名詞として使う場合は「mediocrity」ですが、形容詞として使う場合は「mediocre」(発音はミィーディィオゥカァ(ル))となります。
「凡庸」の英語③average
「average」は「平均的」という意味です。日本語で「アベレージ」といっても意味が通じるほど日常用語として知れ渡っています。
野球などで「アベレージヒッター」というと高い打率でヒットを量産する人(例えばイチロー選手のようなバッター)を指すので、日本語としてのアベレージという表現は悪いニュアンスで使われることはあまりありません。
「凡庸」の使い方
「凡庸」というと「平凡」よりも少し高尚な言い回しです。少し日本語に堪能な人でないと意味が分からないという人もいるでしょう。ここでは例文を示しながら、「凡庸」の使い方について確認しておきましょう。
例文①凡庸な人物である
例文①は「凡庸」を人の性格や特徴に使う例です。自分のことを表現するのであれば謙遜していることになるのでさほど問題はありませんが、人に対する評価として「凡庸」と表現する場合には注意が必要です。
例文②この1年は凡庸な成績で終わってしまった
ほかより特段すぐれた点がなく、ありふれた普通の成績の場合、例文②のように「凡庸な成績」などと表現したりします。このほかにも「凡庸な〇〇」という表現は無数に存在しており、「凡庸な表現」「凡庸な作品」「凡庸な容姿」「凡庸な実力」など挙げればきりがありません。
例文③凡庸性の高い作品である
「凡庸な〇〇」のほかにも「凡庸性」という使い方がされる場合もあります。「凡庸性がある(ない)」「凡庸性が高い(低い)」といった使い方です。
「凡庸性の高い作品」とは「世の中にありふれていて、特段すぐれた点がなく普通すぎる」といった意味になります。
「凡庸」の注意点
「凡庸」と似た漢字に「汎用」があります。「汎用」と書いて「はんよう」と読みます。漢字の作りが似ているので「ぼんよう」と誤読されることも多々ありますが、「凡庸」と「汎用」は全く意味が違うので注意が必要です。
「汎用」は広い範囲で通用するという意味
「汎用」は、広い範囲で通用するという意味です。「汎用性がある」「汎用性が高い」などの使い方がされます。例えばスマートフォンは電話だけでなく、ネット検索、メール、動画鑑賞などあらゆることに使うことが可能なので「汎用性が高い」アイテムということになります。

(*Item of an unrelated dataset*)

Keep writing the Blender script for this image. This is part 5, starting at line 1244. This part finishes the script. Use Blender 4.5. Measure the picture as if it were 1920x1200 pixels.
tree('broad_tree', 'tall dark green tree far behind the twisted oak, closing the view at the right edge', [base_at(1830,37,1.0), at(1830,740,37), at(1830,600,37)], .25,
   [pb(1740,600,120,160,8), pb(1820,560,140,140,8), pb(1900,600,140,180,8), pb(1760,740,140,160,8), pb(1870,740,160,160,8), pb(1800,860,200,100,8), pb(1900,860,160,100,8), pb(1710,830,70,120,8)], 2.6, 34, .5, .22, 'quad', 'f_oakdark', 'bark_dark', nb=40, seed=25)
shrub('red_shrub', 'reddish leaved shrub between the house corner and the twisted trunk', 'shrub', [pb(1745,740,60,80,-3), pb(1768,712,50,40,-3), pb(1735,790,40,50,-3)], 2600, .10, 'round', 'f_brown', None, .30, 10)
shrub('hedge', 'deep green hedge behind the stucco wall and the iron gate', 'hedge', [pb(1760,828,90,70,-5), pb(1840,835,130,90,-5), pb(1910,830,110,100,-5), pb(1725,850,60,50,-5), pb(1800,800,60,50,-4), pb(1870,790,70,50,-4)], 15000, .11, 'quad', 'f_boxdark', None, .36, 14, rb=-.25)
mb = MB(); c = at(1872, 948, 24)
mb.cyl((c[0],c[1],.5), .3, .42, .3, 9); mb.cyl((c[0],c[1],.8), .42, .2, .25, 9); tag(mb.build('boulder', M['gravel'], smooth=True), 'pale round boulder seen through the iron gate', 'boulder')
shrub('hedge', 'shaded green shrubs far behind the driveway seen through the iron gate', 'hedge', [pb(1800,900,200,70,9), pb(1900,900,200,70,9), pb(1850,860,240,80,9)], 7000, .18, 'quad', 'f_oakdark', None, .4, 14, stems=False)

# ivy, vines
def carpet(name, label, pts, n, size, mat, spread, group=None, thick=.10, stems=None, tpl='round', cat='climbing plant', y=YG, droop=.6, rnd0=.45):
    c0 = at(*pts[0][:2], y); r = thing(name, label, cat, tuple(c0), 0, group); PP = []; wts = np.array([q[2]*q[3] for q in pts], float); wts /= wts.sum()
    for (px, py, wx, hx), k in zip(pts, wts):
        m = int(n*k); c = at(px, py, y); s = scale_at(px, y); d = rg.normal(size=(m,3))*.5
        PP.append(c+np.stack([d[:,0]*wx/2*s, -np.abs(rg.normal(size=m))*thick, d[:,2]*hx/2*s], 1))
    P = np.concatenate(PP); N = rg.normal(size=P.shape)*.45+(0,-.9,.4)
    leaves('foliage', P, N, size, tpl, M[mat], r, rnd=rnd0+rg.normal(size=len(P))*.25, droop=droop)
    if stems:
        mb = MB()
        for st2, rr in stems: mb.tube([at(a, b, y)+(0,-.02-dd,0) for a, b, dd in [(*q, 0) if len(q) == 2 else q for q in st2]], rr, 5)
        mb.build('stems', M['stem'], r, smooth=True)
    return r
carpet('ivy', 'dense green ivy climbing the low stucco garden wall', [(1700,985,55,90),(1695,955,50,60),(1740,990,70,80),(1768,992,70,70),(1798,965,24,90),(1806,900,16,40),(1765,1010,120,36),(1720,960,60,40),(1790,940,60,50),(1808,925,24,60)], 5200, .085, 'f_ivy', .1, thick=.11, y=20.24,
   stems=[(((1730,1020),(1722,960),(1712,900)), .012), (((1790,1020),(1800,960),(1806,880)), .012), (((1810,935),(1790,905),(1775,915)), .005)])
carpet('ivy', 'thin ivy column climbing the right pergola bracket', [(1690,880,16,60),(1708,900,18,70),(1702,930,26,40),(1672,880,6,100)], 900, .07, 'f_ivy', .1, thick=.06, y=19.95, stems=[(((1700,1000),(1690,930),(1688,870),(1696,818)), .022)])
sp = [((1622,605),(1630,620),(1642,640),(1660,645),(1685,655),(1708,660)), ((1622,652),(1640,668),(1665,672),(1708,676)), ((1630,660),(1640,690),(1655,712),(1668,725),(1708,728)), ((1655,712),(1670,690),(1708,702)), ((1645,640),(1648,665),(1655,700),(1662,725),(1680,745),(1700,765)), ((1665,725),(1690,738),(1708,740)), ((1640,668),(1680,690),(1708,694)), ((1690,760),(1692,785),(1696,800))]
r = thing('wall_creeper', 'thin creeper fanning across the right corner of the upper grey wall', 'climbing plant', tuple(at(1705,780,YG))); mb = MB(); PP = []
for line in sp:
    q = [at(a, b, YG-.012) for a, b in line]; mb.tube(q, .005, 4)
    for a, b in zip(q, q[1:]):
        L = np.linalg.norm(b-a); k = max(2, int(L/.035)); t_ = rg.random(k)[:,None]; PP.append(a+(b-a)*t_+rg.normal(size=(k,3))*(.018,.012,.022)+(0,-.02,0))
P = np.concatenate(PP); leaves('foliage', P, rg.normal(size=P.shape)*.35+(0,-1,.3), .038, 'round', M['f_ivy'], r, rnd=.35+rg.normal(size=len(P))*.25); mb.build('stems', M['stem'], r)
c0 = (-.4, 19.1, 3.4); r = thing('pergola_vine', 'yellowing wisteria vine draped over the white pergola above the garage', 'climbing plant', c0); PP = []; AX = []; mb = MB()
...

「汎用」は褒め言葉で使うことが多いのに対し、「凡庸」は悪い意味で使うことが多い言葉です。間違って使わないよう注意しましょう。
「凡庸」は平凡という意味
「凡庸」について紹介しました。意味が分かりにくい言葉ですが、何気なく使うと周りから凄いと評価されるかもしれません。しかし、あまり良い意味では使われませんので、使うシーンについては細心の注意を払いましょう。